= PROBLEM STATEMENT =
Your task is to tally the lines of the listing containing the word "script" and report the figure alone.

= TASK DATA =
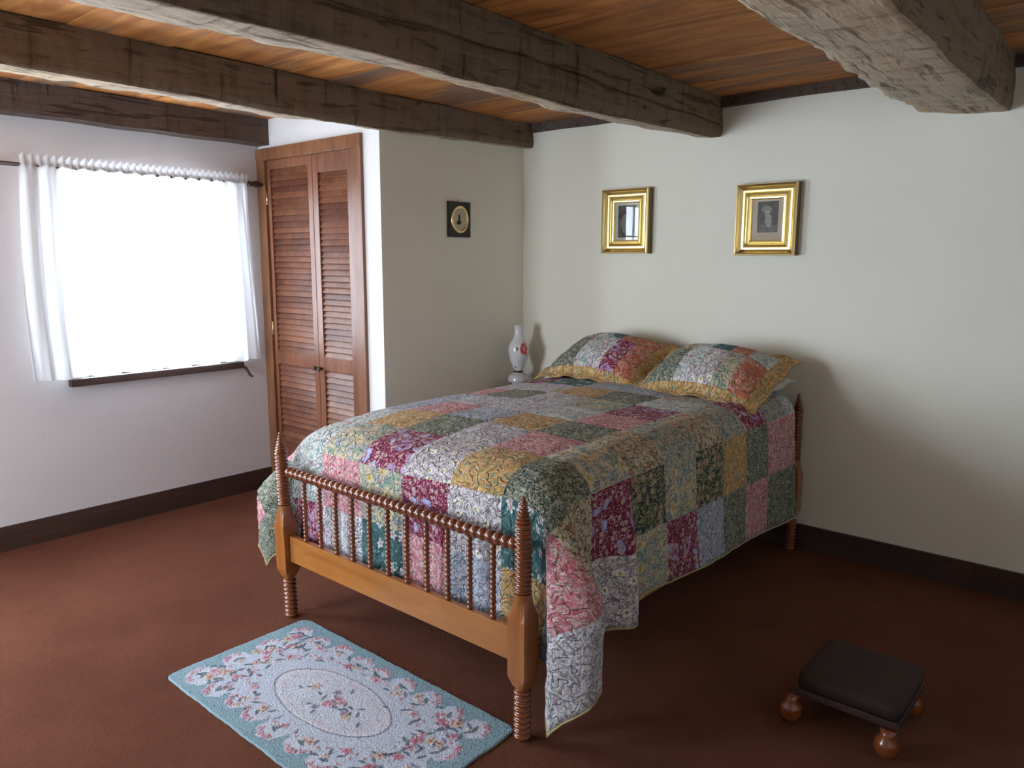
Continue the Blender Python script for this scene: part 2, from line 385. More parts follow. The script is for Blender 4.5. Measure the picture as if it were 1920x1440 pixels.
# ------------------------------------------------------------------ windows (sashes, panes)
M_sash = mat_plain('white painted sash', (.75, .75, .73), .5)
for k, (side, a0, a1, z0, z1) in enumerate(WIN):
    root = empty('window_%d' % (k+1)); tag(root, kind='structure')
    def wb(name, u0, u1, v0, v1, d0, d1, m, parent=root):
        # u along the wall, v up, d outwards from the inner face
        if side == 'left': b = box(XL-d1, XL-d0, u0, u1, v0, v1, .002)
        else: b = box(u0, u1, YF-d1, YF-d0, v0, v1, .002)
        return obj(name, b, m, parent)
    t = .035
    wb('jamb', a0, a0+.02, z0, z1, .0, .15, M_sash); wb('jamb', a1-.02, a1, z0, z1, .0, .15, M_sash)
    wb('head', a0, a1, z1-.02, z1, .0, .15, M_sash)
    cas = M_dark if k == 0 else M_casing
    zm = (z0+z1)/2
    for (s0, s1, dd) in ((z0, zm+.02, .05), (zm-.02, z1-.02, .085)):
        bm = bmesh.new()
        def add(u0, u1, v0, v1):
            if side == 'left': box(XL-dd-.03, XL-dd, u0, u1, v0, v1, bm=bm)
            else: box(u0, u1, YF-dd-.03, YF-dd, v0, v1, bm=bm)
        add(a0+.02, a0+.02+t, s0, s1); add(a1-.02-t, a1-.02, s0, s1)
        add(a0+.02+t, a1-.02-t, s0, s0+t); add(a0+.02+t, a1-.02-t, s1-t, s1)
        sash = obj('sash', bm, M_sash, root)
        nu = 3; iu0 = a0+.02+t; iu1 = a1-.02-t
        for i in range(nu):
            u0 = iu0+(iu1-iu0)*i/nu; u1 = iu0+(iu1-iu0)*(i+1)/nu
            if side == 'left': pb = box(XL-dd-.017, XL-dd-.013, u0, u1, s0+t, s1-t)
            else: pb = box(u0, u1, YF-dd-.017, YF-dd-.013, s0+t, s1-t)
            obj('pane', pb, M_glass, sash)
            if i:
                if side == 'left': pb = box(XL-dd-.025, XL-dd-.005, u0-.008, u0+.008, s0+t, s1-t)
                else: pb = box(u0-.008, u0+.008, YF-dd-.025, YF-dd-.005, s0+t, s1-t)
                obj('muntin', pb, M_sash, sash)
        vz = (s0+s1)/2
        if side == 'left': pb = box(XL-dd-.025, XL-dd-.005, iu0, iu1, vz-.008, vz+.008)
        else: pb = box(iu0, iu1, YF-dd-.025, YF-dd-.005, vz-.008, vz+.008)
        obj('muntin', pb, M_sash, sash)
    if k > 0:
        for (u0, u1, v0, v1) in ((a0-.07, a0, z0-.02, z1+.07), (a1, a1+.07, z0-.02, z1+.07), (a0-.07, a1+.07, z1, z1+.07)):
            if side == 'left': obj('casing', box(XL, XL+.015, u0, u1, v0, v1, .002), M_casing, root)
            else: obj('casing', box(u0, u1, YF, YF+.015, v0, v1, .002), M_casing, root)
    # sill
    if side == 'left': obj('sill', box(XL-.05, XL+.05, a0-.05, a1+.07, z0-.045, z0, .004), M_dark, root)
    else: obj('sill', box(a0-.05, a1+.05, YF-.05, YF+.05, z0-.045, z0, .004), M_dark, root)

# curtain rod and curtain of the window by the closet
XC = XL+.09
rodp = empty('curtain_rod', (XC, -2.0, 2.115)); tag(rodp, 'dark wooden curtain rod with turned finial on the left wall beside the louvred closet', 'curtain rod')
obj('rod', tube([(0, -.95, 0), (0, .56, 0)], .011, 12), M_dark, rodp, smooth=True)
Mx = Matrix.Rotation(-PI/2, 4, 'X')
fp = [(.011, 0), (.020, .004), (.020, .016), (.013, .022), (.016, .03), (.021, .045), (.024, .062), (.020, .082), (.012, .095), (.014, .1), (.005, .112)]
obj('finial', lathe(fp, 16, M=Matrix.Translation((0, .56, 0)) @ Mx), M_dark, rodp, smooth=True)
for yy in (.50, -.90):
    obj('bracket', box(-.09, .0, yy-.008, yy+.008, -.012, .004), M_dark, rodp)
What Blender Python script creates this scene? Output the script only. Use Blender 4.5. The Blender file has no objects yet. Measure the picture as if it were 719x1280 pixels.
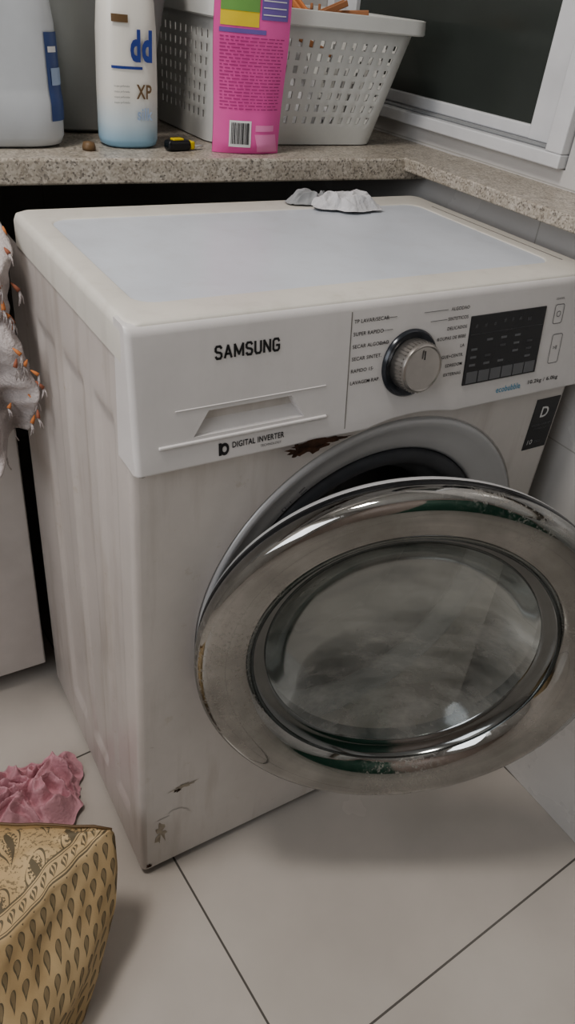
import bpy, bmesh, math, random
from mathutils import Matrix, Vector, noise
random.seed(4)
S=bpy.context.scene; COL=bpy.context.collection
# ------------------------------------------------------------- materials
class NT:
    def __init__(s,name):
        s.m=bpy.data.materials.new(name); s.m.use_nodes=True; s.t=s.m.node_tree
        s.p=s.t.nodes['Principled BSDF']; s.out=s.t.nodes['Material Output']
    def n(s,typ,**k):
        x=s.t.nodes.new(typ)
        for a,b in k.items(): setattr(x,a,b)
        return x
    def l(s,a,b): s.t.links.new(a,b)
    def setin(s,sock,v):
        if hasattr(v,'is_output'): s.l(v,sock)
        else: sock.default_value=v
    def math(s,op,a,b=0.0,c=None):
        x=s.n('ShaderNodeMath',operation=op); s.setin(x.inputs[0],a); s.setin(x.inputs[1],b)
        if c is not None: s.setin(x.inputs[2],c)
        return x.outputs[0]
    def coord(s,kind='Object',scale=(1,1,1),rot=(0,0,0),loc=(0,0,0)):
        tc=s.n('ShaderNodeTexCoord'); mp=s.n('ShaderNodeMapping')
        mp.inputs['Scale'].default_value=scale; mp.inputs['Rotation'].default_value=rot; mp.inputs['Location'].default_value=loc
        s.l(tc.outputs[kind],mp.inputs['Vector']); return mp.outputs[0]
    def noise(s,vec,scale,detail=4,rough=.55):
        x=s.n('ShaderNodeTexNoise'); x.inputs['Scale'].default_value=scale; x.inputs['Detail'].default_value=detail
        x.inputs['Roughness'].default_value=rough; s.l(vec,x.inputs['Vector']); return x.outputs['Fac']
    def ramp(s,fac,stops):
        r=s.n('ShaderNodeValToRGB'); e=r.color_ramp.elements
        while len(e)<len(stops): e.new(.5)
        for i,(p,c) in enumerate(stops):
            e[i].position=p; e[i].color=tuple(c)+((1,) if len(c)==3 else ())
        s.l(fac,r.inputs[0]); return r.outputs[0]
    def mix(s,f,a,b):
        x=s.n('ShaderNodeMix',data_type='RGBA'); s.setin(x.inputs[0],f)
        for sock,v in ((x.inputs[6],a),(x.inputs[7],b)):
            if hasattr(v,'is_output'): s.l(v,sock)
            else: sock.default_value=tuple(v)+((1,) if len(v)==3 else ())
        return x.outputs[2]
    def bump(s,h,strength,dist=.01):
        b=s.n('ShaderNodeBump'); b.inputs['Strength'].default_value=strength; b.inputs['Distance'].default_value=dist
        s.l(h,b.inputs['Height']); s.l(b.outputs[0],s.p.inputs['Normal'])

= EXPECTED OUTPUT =
2